● **Information supplied**
** Begin **

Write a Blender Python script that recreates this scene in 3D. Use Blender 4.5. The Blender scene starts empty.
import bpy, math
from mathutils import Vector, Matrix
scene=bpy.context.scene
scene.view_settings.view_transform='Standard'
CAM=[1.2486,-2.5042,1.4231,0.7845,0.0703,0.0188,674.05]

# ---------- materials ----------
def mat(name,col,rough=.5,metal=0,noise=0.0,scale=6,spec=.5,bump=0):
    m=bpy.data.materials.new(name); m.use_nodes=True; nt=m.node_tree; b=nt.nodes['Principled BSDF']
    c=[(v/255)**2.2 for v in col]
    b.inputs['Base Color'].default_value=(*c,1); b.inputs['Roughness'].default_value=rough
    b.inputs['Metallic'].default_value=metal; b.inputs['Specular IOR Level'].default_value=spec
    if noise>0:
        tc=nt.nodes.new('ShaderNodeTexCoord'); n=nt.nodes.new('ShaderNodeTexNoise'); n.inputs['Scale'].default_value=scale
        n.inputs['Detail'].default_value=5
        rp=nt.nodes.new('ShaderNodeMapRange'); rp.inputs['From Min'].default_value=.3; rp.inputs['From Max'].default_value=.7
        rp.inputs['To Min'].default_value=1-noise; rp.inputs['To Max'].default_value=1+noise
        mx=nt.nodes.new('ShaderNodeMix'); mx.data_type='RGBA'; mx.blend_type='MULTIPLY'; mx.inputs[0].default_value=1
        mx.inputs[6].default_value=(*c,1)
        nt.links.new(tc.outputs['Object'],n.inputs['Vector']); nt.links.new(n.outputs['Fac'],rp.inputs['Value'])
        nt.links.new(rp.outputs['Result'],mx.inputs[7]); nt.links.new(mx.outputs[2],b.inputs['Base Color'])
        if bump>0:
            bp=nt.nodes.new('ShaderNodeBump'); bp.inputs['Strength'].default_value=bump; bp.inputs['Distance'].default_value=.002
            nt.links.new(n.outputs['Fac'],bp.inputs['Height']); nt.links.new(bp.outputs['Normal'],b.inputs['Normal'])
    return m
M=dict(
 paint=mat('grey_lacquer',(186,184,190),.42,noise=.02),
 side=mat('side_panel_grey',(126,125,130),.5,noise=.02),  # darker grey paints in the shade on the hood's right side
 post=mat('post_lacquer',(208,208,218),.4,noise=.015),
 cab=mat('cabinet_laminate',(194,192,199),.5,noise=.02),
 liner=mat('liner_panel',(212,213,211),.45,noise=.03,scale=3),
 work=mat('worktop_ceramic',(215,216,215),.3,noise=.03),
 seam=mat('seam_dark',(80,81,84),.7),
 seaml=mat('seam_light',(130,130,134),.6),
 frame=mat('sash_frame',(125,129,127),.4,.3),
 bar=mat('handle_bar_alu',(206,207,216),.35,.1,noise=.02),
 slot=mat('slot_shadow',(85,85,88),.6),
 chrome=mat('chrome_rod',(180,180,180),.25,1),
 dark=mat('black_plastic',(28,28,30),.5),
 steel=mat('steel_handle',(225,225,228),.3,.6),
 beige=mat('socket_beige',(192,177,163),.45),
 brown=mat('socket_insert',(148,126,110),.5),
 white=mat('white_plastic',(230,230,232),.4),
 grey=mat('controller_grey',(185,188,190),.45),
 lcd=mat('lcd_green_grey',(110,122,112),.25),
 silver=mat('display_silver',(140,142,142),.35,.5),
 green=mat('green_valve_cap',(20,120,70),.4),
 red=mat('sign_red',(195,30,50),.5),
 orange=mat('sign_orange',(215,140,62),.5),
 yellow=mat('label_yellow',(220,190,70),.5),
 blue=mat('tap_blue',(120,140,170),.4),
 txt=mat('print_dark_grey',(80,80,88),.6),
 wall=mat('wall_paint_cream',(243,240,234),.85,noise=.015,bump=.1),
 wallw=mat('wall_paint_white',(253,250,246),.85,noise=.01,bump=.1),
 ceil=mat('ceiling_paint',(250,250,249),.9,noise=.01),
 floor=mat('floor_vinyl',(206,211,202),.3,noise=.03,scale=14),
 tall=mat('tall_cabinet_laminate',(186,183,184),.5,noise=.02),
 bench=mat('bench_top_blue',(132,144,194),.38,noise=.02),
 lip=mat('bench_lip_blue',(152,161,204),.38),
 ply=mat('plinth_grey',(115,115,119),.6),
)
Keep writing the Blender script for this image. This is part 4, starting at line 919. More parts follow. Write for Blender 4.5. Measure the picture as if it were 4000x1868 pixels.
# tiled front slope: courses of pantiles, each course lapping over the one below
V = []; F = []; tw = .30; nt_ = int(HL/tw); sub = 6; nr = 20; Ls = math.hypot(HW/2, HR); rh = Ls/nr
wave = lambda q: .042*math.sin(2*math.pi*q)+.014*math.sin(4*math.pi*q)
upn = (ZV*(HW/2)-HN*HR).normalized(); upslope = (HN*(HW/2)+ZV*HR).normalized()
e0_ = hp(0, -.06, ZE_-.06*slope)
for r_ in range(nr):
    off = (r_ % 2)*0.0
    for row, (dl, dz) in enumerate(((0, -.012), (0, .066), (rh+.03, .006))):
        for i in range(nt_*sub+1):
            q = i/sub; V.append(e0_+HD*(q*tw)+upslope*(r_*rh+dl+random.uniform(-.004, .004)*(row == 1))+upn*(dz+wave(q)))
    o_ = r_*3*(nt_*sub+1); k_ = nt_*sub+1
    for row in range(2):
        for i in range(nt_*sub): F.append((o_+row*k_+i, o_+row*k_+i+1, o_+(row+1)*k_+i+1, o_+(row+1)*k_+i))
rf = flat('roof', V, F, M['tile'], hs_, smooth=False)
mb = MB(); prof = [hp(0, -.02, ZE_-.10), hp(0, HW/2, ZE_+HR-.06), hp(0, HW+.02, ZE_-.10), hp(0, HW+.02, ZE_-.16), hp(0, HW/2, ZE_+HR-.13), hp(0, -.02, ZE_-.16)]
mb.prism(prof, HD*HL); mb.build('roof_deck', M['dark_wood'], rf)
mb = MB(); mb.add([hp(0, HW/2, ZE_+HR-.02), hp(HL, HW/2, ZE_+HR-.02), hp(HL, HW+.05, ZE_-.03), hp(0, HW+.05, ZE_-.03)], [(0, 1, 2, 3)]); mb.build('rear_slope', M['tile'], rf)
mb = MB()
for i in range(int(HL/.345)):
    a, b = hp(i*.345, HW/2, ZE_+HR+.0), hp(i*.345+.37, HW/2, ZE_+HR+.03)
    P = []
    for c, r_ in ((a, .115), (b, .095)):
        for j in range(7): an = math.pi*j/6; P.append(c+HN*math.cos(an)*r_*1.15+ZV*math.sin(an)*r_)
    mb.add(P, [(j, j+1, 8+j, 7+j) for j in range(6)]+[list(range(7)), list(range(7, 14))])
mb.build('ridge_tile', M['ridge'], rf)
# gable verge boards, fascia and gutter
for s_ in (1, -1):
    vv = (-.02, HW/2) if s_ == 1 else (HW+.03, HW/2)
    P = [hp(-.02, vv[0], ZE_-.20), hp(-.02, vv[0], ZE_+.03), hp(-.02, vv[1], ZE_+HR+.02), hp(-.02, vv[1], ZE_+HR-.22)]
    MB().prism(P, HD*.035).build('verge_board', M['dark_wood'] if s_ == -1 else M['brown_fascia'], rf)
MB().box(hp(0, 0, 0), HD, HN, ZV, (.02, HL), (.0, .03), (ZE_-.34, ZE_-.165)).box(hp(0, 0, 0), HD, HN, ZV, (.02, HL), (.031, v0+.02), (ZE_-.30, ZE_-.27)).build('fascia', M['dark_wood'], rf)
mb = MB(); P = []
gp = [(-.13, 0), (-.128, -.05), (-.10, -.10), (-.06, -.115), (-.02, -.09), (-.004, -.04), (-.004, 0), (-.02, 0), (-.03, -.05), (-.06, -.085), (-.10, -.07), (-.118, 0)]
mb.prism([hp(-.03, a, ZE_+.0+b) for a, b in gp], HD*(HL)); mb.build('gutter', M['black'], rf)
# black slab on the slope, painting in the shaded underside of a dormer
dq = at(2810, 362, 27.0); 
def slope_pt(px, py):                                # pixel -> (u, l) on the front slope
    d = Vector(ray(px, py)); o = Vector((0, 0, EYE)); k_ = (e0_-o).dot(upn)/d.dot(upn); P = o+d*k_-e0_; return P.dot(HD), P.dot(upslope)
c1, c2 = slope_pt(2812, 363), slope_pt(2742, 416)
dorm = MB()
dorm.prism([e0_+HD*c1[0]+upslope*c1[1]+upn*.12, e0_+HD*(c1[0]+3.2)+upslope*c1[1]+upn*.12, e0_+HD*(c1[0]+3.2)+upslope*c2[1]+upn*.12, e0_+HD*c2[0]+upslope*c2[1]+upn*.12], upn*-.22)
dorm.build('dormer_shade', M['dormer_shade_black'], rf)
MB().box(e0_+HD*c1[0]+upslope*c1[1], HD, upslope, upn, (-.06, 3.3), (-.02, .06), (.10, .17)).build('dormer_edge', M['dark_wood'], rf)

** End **

● **Exercise prompt**
Reproduce exactly, please, only the lines from the start of the data above to the line that contains "CAM=[1.2486,-2.5042,1.4231,0.7845,0.0703,0.0188,674.05]", with both ends kept.

● **Correct answer**
Write a Blender Python script that recreates this scene in 3D. Use Blender 4.5. The Blender scene starts empty.
import bpy, math
from mathutils import Vector, Matrix
scene=bpy.context.scene
scene.view_settings.view_transform='Standard'
CAM=[1.2486,-2.5042,1.4231,0.7845,0.0703,0.0188,674.05]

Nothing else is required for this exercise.